Depuis lundi, un arrêté préfectoral impose des restrictions temporaires sur l’eau. Une décision qui fait craindre de nouvelles séries de coupures comme en avait connues le département en 2016-2017.
Safina Soula est une femme préoccupée. Il faut dire que depuis déjà début août, les membres de son collectif constatent avec effroi la baisse rapide de la retenue collinaire de Combani. “Tous les jours, on envoie quelqu’un pour contrôler, et il y a à chaque fois une vingtaine de centimètres d’eau en moins”, s’alarme la vice-présidente des Assoiffés du Sud. Sa plus grande crainte ? Revivre le cauchemar de 2016-2017, et ces fameux “tours d’eau” censés aider le département à supporter la pénurie liée au manque de précipitations pendant la saison sèche. À l’époque, les habitants du sud et du centre de l’île avaient dû vivre deux mois de calvaire, entre décembre et février, marqués par ces mesures de rationnement et ces heures perdues à remplir seaux et bouteilles dès que cela était rendu possible.
Si nous n’en sommes pas encore là, “la situation est quand même assez critique, avec des niveaux dans les rivières et les retenues qui sont assez bas”, confirme Aminat Hariti, la nouvelle vice-présidente en charge de l’eau potable au SMEAM, le syndicat mixte d’eau et d’assainissement de Mayotte. Le niveau des retenues collinaires est en effet à un peu moins de 50% – en 2016, la réserve qui alimentait 84% du sud de l’île était tombée à 20% de sa capacité totale. Des réunions hebdomadaires sont donc prévues avec les nouveaux élus du syndicat, la SMAE et la préfecture pour décider de la marche à suivre.
Des premières restrictions
Pour éviter d’épuiser la ressource trop rapidement, la préfecture a d’ores et déjà pris un arrêté préfectoral qui limite depuis lundi certains usages de l’eau sur le département.

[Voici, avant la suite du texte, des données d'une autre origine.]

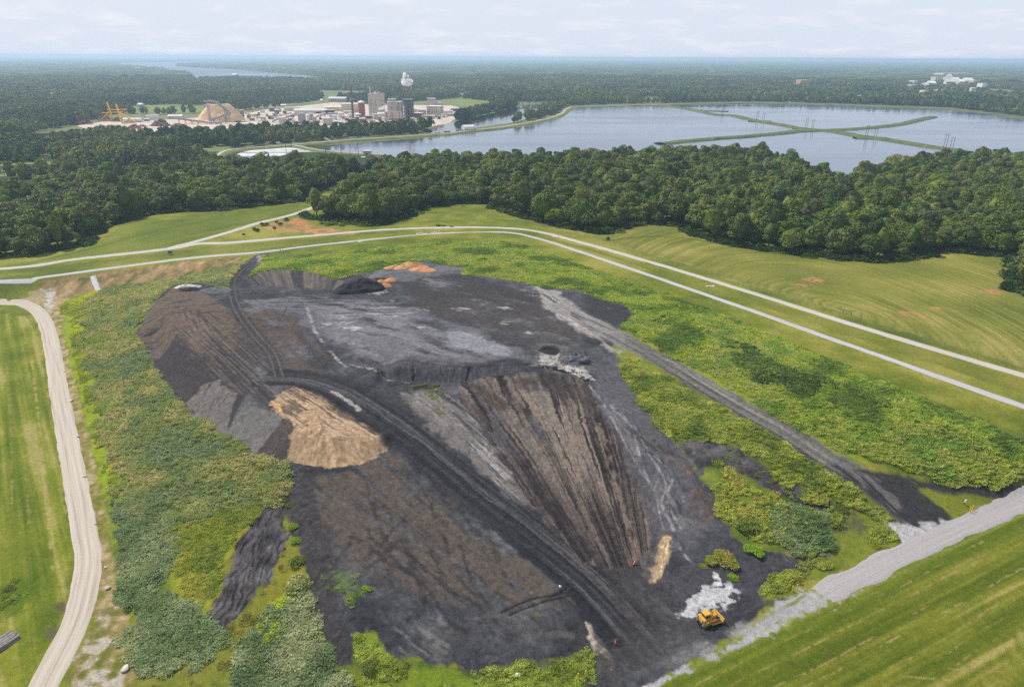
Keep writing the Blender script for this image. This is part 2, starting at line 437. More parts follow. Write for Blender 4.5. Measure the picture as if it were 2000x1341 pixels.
for f in _of:
    (x1, y1), (x2, y2), (x3, y3) = [_ov[i] for i in f]; z1, z2, z3 = _zz[list(f)]
    det = (y2-y3)*(x1-x3) + (x3-x2)*(y1-y3)
    if abs(det) < 1e-9: continue
    i0 = max(0, int(math.floor((min(x1,x2,x3)-GX0)/GS))); i1 = min(NX-1, int(math.ceil((max(x1,x2,x3)-GX0)/GS)))
    j0 = max(0, int(math.floor((min(y1,y2,y3)-GY0)/GS))); j1 = min(NY-1, int(math.ceil((max(y1,y2,y3)-GY0)/GS)))
    if i1 < i0 or j1 < j0: continue
    X, Y = np.meshgrid(GX0 + np.arange(i0, i1+1)*GS, GY0 + np.arange(j0, j1+1)*GS)
    a = ((y2-y3)*(X-x3) + (x3-x2)*(Y-y3))/det; b = ((y3-y1)*(X-x3) + (x1-x3)*(Y-y3))/det; g = 1-a-b
    m = (a > -1e-6) & (b > -1e-6) & (g > -1e-6)
    sub = HG[j0:j1+1, i0:i1+1]; sub[m] = (a*z1 + b*z2 + g*z3)[m]
def blur(A, n):
    for _ in range(n):
        B = np.pad(A, 1, mode='edge')
        A = (B[1:-1,1:-1]*2 + B[:-2,1:-1] + B[2:,1:-1] + B[1:-1,:-2] + B[1:-1,2:])/6
    return A
HG = blur(HG, 2)
_XX, _YY = np.meshgrid(GX0 + np.arange(NX)*GS, GY0 + np.arange(NY)*GS)
_rr = np.hypot(_XX, _YY)
HG += (fbm(_XX/60, _YY/60, 3, 3) - 0.5)*1.2*sstep(420, 520, _rr)
HG = HG + (ZF - HG)*sstep(880, 1000, _rr)
del _XX, _YY, _rr

def Z(px, z=ZF): return [at(a, b, z)[:2] for a, b in px]
ZW = ZF + .45
POND = Z([(600,296),(645,287),(700,279),(780,273),(860,267),(915,261),(960,256),(1010,247),(1065,237),(1100,229),(1108,220),(1132,211),(1200,207.5),(1310,205),(1400,203.5),(1480,202.5),(1560,204),(1640,207),(1750,210),(1850,214),(1940,222),(2010,232),(2200,245),(2400,330),(2000,400),(1650,400),(1500,352),(1200,340),(1000,332),(760,312),(700,304),(650,298)], ZW)
_XX, _YY = np.meshgrid(GX0 + np.arange(NX)*GS, GY0 + np.arange(NY)*GS)
_pm = inside(np.array(POND), _XX, _YY) & (np.hypot(_XX, _YY) > 690)
HG[_pm] = np.minimum(HG[_pm], ZF - .6)
del _XX, _YY, _pm
def hgt0(x, y):
    x = np.asarray(x, float); y = np.asarray(y, float)
    fx = np.clip((x-GX0)/GS, 0, NX-1.001); fy = np.clip((y-GY0)/GS, 0, NY-1.001)
    i = fx.astype(int); j = fy.astype(int); u = fx-i; v = fy-j
    h = (HG[j,i]*(1-u) + HG[j,i+1]*u)*(1-v) + (HG[j+1,i]*(1-u) + HG[j+1,i+1]*u)*v
    return np.where((x < GX0) | (x > GX1) | (y > GY1), ZF, h)

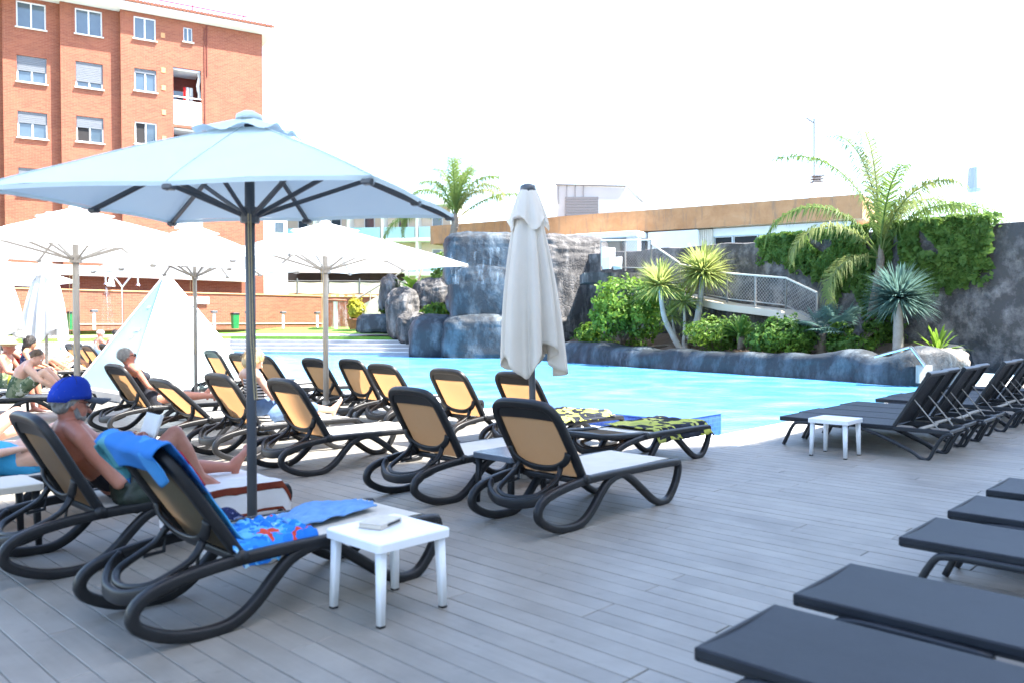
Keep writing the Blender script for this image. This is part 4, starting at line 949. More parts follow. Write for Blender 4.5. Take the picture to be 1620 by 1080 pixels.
# ================================================================== FURNITURE
# ---------------- cream sling lounger with looping black side frames (x from head to foot, origin at the rear loop's floor contact)
LOOP = [(1.43, .322), (1.1, .332), (.75, .338), (.45, .342), (.2, .338), (-.02, .318), (-.2, .283), (-.29, .235), (-.315, .17), (-.27, .112), (-.14, .05), (.02, .024), (.14, .03),
        (.23, .068), (.31, .13), (.39, .21), (.48, .285), (.60, .325), (.70, .318), (.82, .25), (.95, .16), (1.08, .07), (1.19, .022), (1.30, .024), (1.37, .07), (1.44, .16), (1.475, .25), (1.468, .30)]
def back_pts(beta, a, y, n, hx=.2, hz=.348):
    a *= .94; d = V((-cos(beta), 0, sin(beta))); nn = V((sin(beta), 0, cos(beta))); return V((hx, 0, hz)) + d * a + nn * n + V((0, y, 0))
def build_lounger(beta, label, group='cream sling sun loungers on the deck'):
    root = empty('sun_lounger', (0, 0, 0), 0, label, 'sun lounger', group)
    for sd in (-1, 1):
        q = MB(); path = spline([V((x, sd * .325, z)) for x, z in LOOP], 3, True)
        prof = rrect(.056, .060, .018, 3); q.sweep(path, prof, V((0, 1, 0)), True); q.build('side_frame', M['black'], root, True)
        for x in (.05, 1.24):
            q = MB(); q.bbox((x, sd * .325, .004), (.05, .04, .016), .004); q.build('foot_pad', M['black'], root)
        q = MB(); q.tube([(.2, sd * .295, .352), (.2, sd * .36, .352)], .036, 12); q.build('hinge', M['black'], root, True)
    for x_ in (1.42, .85, .24): q = MB(); q.sweep([(x_, -.3, .32), (x_, .3, .32)], rrect(.042, .05, .012, 2), V((0, 0, 1))); q.build('cross_bar', M['black'], root)
    q = MB(); q.grid(lambda a, c: V((.22 + a * 1.235, (c - .5) * .60, .362 - .012 * sin(pi * c) * sin(pi * a) - (0.05 * max(0, a - .93) / .07 if a > .93 else 0))), 30, 8); q.grid(lambda a, c: V((.22 + a * 1.235, (c - .5) * .60, .352 - .012 * sin(pi * c) * sin(pi * a) - (0.05 * max(0, a - .93) / .07 if a > .93 else 0))), 30, 8)
    q.build('seat_sling', M['sling_s'], root, True)
    # backrest
    L = .69; pts = [(0.0, -.30), (.2, -.305), (.42, -.303), (.56, -.295), (.63, -.272), (.675, -.225), (.692, -.13), (.695, 0)]
    pts = pts + [(a, -y) for a, y in pts[-2::-1]]
    q = MB(); path = spline([back_pts(beta, a, y, 0.012) for a, y in pts], 3); nn = V((sin(beta), 0, cos(beta)))
    q.sweep(path, rrect(.056, .066, .018, 3), nn); q.build('back_frame', M['black'], root, True)
    q = MB(); q.grid(lambda a, c: back_pts(beta, .555 + a * .125, (c - .5) * .53, .022 + .012 * sin(pi * c)), 4, 8); q.grid(lambda a, c: back_pts(beta, .555 + a * .125, (c - .5) * .53, -.004 + .012 * sin(pi * c)), 4, 8)
    q.grid(lambda a, c: back_pts(beta, .555, (c - .5) * .53, -.004 + .026 * a + .012 * sin(pi * c)), 1, 8); q.build('head_panel', M['black'], root, True)
    q = MB(); q.grid(lambda a, c: back_pts(beta, .0 + a * .56, (c - .5) * .57, .012 - .03 * sin(pi * c) * sin(pi * min(1, a * 1.1))), 14, 10); q.build('back_sling', M['sling_b'], root, True)
    q = MB(); path = spline([back_pts(beta, .26, -.285, -.012), back_pts(beta, .2, -.255, -.04), back_pts(beta, .135, -.14, -.055), back_pts(beta, .118, 0, -.06), back_pts(beta, .135, .14, -.055), back_pts(beta, .2, .255, -.04), back_pts(beta, .26, .285, -.012)], 4)
    q.sweep(path, rrect(.024, .055, .01, 2), nn); q.build('back_arc', M['black'], root, True)
    top = back_pts(beta, .15, .2, -.055)
    lo = min(.30, top.z - .02)
    q = MB(); path = spline([back_pts(beta, .15, -.2, -.055), V((top.x * .5 - .03, -.215, (top.z + .27) / 2)), V((-.16, -.19, .275)), V((-.225, -.1, .25)), V((-.24, 0, .243)), V((-.225, .1, .25)), V((-.16, .19, .275)), V((top.x * .5 - .03, .215, (top.z + .27) / 2)), top], 4)
    q.sweep(path, rrect(.03, .04, .01, 2), V((0.5, 0, 1))); q.build('support_hoop', M['black'], root, True)
    q = MB(); path = spline([V((-.12, -.31, .295)), V((-.2, -.25, .25)), V((-.265, -.12, .215)), V((-.28, 0, .208)), V((-.265, .12, .215)), V((-.2, .25, .25)), V((-.12, .31, .295))], 4)
    q.sweep(path, rrect(.075, .035, .014, 2), V((0, 0, 1))); q.build('rear_crossbar', M['black'], root, True)
    for sd in (-1, 1):
        q = MB(); q.tube([back_pts(beta, .17, sd * .2, -.05), V((.05, sd * .19, .31)), V((-.05, sd * .2, .30))], .012, 6); q.build('ratchet_arm', M['black'], root)
    return root
B57 = R(58)
LP = {}
lrnd = random.Random(12)
def lounger(u, w, label, beta=58, rz=0.0, group='cream sling sun loungers on the deck'):
    if beta not in LP: LP[beta] = build_lounger(R(beta), label, group); o = LP[beta]
    else: o = copy_tree(LP[beta])
    o.location = uw(u, w); o.rotation_euler = (0, 0, ROT_U + rz + (lrnd.uniform(-.035, .035) if not rz else 0)); o['label'] = label; return o
# front row (nearest the camera), middle row, pool row
L1 = lounger(1.75, 4.04, 'lounger with a blue towel over its backrest beside the white table', 56, 1e-6)
LM = lounger(1.63, 5.53, 'lounger carrying the man in the blue cap', 61, 1e-6)
lounger(1.45, 7.0, 'lounger at the left edge carrying a woman in blue bikini', 22)
lounger(1.5, 8.35, 'lounger behind the capped man carrying a reclining woman', 30)
lounger(4.46, 4.06, 'empty lounger nearest the open deck in the middle row')
lounger(4.46, 5.36, 'empty lounger left of the small dark table', 60)
lounger(4.38, 7.22, 'empty glowing orange backed lounger right of the blonde woman')
lounger(4.33, 8.47, 'lounger carrying the blonde woman in a striped top')
lounger(4.28, 9.55, 'empty lower reclined lounger left of the blonde woman', 44)
lounger(4.3, 11.3, 'lounger carrying the woman with sunglasses')
lounger(6.66, 5.05, 'flat folded lounger under the yellow and black towel', 3)
lounger(6.75, 6.32, 'pool row lounger directly behind the closed umbrella')
POOLROW = [(6.65, 7.35, 'pool row lounger seen alone left of the closed umbrella'), (6.95, 9.0, 'rightmost of three pool row loungers near the pale umbrella pole'), (7.05, 9.92, 'middle of three pool row loungers right of the pale umbrella pole'),
           (7.1, 10.95, 'pool row lounger crossed by the pale umbrella pole'), (7.2, 12.6, 'pool row lounger just right of the grey umbrella pole'), (7.25, 13.6, 'pool row lounger half hidden behind the blonde head'), (7.4, 14.95, 'leftmost pool row lounger beside the white pyramid')]
for k, (u, w, lb) in enumerate(POOLROW): lounger(u, w, lb, (58, 56, 61, 58, 56, 58, 61)[k])
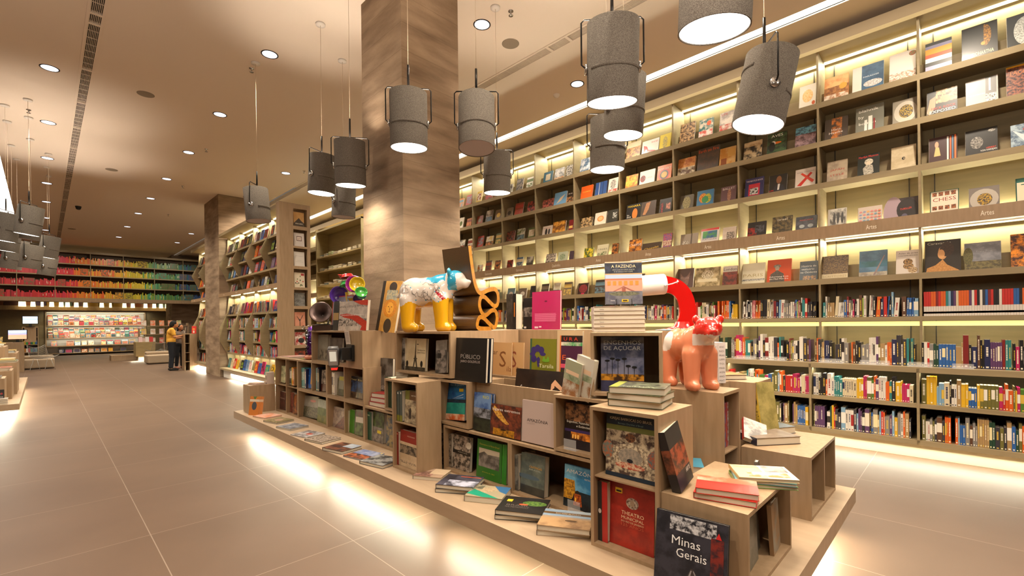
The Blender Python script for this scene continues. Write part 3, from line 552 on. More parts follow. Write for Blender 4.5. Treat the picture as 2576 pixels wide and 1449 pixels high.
 (2, R4): [(1710, 1753, 591, 'pair of taupe books with pale emblem', '9A8C7C', [('e', .3, .4, .2, .15, 'D8D0C0', '6A5A4A'), ('r', .6, 0, .68, 1, '5A4A3C')]), (1761, 1806, 577, 'white blue and red language book', 'E0D8D0', [('r', 0, .88, 1, 1, 'C83030'), ('n', .1, .45, .9, .85, '4A9A48', '2A5A9A', 8), T('PORTUGUESE', .34, .1, '2A5AA0', .8)]), (1816, 1850, 573, 'white book with small black marks', 'D8C8B8', [ph('D8C8B8', 'E4D8CC', 10), ('n', .3, .1, .9, .7, 'D8C8B8', '2A2420', 60)])],
 (2, R5): [(1699, 1742, 677, 'taupe fashion book with a body photograph', '5A4440', [('p', [(.2, .8), (.5, .5), (.8, .85), (.7, .2), (.3, .2)], '8A6A60', '7A5A50'), T('MODA', .5, .1, 'A89088', .5)]), (1747, 1809, 675, 'cream architecture book with arches', 'C8B488', [ph('C8B488', '7A6A40', 10), ('e', .5, .65, .25, .22, 'E8DCC0', '8A7A50'), ('r', .1, .3, .9, .45, 'E0D4B0')]), (1816, 1852, 670, 'red London guide with a black and white top', '8A3A2C', [ph('8A3A2C', '4A2A24', 14), ('r', 0, .72, 1, 1, 'D8D0C8'), T('London', .78, .14, '1A1614', .9)])],
 (3, R1): [(1574, 1608, 362, 'brown café photograph book', '6A4020', [ph('6A4020', 'D89A50', 16), ('r', 0, .7, 1, 1, 'E0C8A0')]), (1613, 1655, 358, 'white book with a red high-heeled shoe', 'E8E0D4', [('p', [(.1, .7), (.3, .6), (.4, .35), (.85, .2), (.8, .12), (.35, .18), (.3, .4), (.22, .4), (.18, .1), (.14, .1)], 'C82018'), T('SHOES', .76, .1, 'C83A28', .4, .75)]), (1657, 1685, 341, 'yellow book with a grey figure', 'D8C038', [('e', .5, .5, .22, .36, '8A8270', 'D8C038')])],
 (3, R2): [(1572, 1602, 444, 'yellow orange dancer book', 'C8702A', [ph('C8702A', 'E8C040', 10)]), (1607, 1645, 433, 'white book with a small red and black motif', 'E0DACE', [('e', .22, .5, .18, .22, 'A82820', '2A2220'), T('PUMA', .45, .1, 'A8A098', .5, .6)]), (1651, 1687, 419, 'orange pop-art target book', 'D86A1A', [('e', .5, .42, .4, .36, 'C83818'), ('e', .5, .42, .3, .27, '2A1A10'), ('e', .5, .42, .2, .18, 'E0A020'), T('POP ART', .72, .12, 'F0E4D0', .9)])],
 (3, R3): [(1573, 1610, 516, 'black comic book with a yellow title', '121010', [T('MANARA', .8, .12, 'F0D020', .85), ('e', .6, .38, .18, .32, 'E08030'), T('lo', .3, .1, 'E8E8E0', .15, .15), T('dick', .18, .1, 'E8E8E0', .3, .22)]), (1612, 1647, 509, 'brown book with a reclining body', '4A3A30', [('p', [(.1, .2), (.3, .9), (.6, .95), (.5, .5), (.3, .2)], 'C89060', 'A87048')]), (1657, 1687, 502, 'black book with red handwriting', '161214', [T('seleh', .45, .16, 'C82828', .8, .3, 'c', PI/2), ('n', .55, .3, .9, .7, 'D8907A', '3A2A28', 20)])],
 (3, R4): [(1580, 1612, 604, 'brown cheese book with orange slices', '5A3220', [ph('5A3220', 'E09030', 16), T('CHEESE', .58, .14, 'E8D0C0', .9)]), (1614, 1662, 614, 'low wide dark chocolate book with gold script', '3E2C16', [T('Chocolat', .4, .2, 'D8B040', .75, .5, 'c', .12)]), (1665, 1687, 588, 'tall narrow book of many small colour pictures', '3A2A24', [ph('C84A30', '2A5AA0', 60), ('n', 0, .3, 1, .6, 'E0D0B8', '8A3020', 60)])],
 (3, R5): [(1590, 1618, 690, 'brown book with two pale columns behind the lamp', '4A3A28', [('r', .3, .5, .4, .95, 'C8B898'), ('r', .5, .3, .6, .9, 'C8B898')])],
 (4, R1): [(1457, 1484, 402, 'blue building photograph book', '4A6A88', [ph('4A6A88', 'D8DCE0', 10)])],
 (4, R2): [(1459, 1488, 471, 'bright orange book', 'D85A18', [T('COISAS', .55, .08, 'F0D060', .7)]), (1495, 1524, 461, 'three navy and blue standing spines', '2A4A80', [('r', .33, 0, .36, 1, 'D8D8D8'), ('r', .66, 0, .69, 1, '101830')]), (1528, 1552, 451, 'white book with a black and red drawn face', 'DDD4C8', [('e', .5, .6, .3, .3, '2A2422', 'DDD4C8'), ('n', 0, 0, 1, .3, 'C83A2A', 'DDD4C8', 14)])],
 (4, R3): [(1460, 1488, 550, 'dark book with a cluster of pale fruit', '3A2E20', [ph('3A2E20', 'C8A878', 20)]), (1494, 1523, 537, 'white book with a round orange plate', 'E0D4C0', [('e', .5, .55, .28, .2, 'D88A48'), ('e', .5, .55, .2, .14, 'E8B880')]), (1526, 1552, 530, 'plain charcoal book with a thin white drawing', '34342C', [('n', .5, .4, .9, .8, '34342C', 'C8C8C0', 30)])],
 (4, R4): [(1467, 1490, 625, 'dark green spotted book', '1E4A2A', [ph('1E4A2A', 'E0C83A', 14)]), (1499, 1527, 617, 'cream tree book with grey title', 'D0C8A8', [T('TREES', .62, .12, '6A6858', .85), ('n', .1, .1, .9, .5, '5A6A3A', 'D0C8A8', 20)]), (1537, 1553, 613, 'dark book with warm lights', '2A1E16', [ph('2A1E16', 'B87030', 20)])],
 (4, R5): [(1452, 1478, 713, 'dark book with a bunch of red flowers', '3A2420', [('e', .5, .55, .4, .35, 'A83A40', '5A2A28'), ('r', .35, .05, .65, .2, 'C82858')])],
 (5, R1): [(1365, 1388, 436, 'blue book with a pale stone block', '2E5E70', [('r', .25, .3, .75, .8, 'C8B898')]), (1393, 1417, 427, 'white snowy landscape book', 'E0DCD4', [ph('E0DCD4', '8A8A88', 10), ('n', .0, 0, 1, .3, 'B87030', 'E0D0B0', 10)]), (1422, 1438, 418, 'white book with black line drawings', 'DDD4C4', [ph('DDD4C4', '2A2622', 40)])],
 (5, R2): [(1363, 1391, 505, 'dark red wine-table book', '3A1A1C', [ph('3A1A1C', 'B86050', 20)]), (1392, 1422, 487, 'blue book with a diving figure', '6A9AC0', [('p', [(.2, .2), (.5, .6), (.9, .8), (.6, .4)], 'D8C0A0')]), (1424, 1440, 486, 'black and brown drummer book', '2A2018', [T('BOB', .84, .1, 'E8E0D0', .6), ph('2A2018', 'C88A50', 14, 0, 0, 1, .6)])],
 (5, R3): [(1363, 1387, 571, 'white book with two dark figures and a red line', 'D8CCC0', [('e', .4, .4, .12, .35, '2A2626'), ('e', .7, .4, .1, .3, '3A3636'), T('Amberlin', .75, .08, 'C83A3A', .7)]), (1388, 1420, 560, 'warm brown book with a golden theatre interior', '7A4A1E', [ph('7A4A1E', 'E0A040', 10)]), (1429, 1440, 554, 'small dark red book', '7A1E22', [('r', .1, .3, .9, .5, 'D8B060')])],
 (5, R4): [(1371, 1395, 640, 'white comic book with drawn faces', 'D8CCBC', [ph('D8CCBC', '3A3634', 24)]), (1401, 1424, 635, 'pale green leaf book', 'B8C0A8', [('e', .5, .6, .3, .25, '5A7A50', 'B8C0A8')]), (1430, 1441, 632, 'brown book with an orange foot', '4A3A48', [('r', 0, 0, 1, .3, 'C87820')])],
}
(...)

Sont concernés le lavage des véhicules, des trottoirs, bâtiments, façades, terrasses, cours, murs et bateaux de plaisance de particuliers, l’arrosage des pelouses, potagers et équipements sportifs ou encore le remplissage des piscines. Des mesures d’économies qui n’empêcheront malheureusement pas les coupures. “Nous n’aurons pas le choix, mais dans un premier temps, nous allons surtout faire ces coupures le soir, et un jour sur sept, puis peut-être un jour sur six si la situation se tend davantage”, explique Aminat Hariti. Le calendrier doit encore être discuté en fonction des localités et de l’évolution des prévisions météorologiques. À moyen terme, le syndicat explore avec l’ensemble des parties prenantes les autres solutions, comme le captage de l’eau en forage et en rivière, tandis que les projets de retenue collinaire d’Ouroveni et de l’usine de dessalement de Grande-Terre peinent encore à sortir de terre.
Une saison des pluies tardive
Des solutions qui ne suffisent pas à rassurer les Assoiffés, qui dénoncent déjà les gaspillages. Dans leur viseur : les rampes d’eau installées par l’Agence régionale de santé pendant le confinement pour permettre aux populations les plus précaires d’accéder à la précieuse ressource. En tout, 12 équipements sont venus s’ajouter aux 63 bornes fontaines
du territoire. Mais “ce ne sont pas les rampes d’eau qui sont responsables des pénuries”, répond Julien Thiria. D’après les relevés hebdomadaires réalisés par les préleveurs de l’ARS, la consommation d’eau aux rampes ne représente en effet que 0,3% de la consommation totale de l’île par jour, et celle aux bornes fontaines 0,5%. Soit moins de 1% de l’eau distribuée qui alimente ⅓ de la population du territoire, sans accès à l’eau dans son logement. “Le problème, ce sont les 6 à 8% d’augmentation des besoins en eau chaque année, une hausse qui provient surtout de la modernisation des ménages”, souligne encore Julien Thiria.
Sans compter que le principal problème réside aussi dans les conditions météorologiques. « Nous constatons depuis quelques années un phénomène de resserrement avec une saison des pluies qui arrive plus tardivement et une saison sèche qui arrive plus tôt », confirme Laurent Floch, directeur de Météo France Mayotte. Les précipitations, qui sont quant à elles plus importantes, notamment au mois de janvier et de février, perdent alors en efficacité car l’eau ruisselle davantage vers la mer. Et les premières prévisions saisonnières laissent présager une saison des pluies tardive, cette année encore.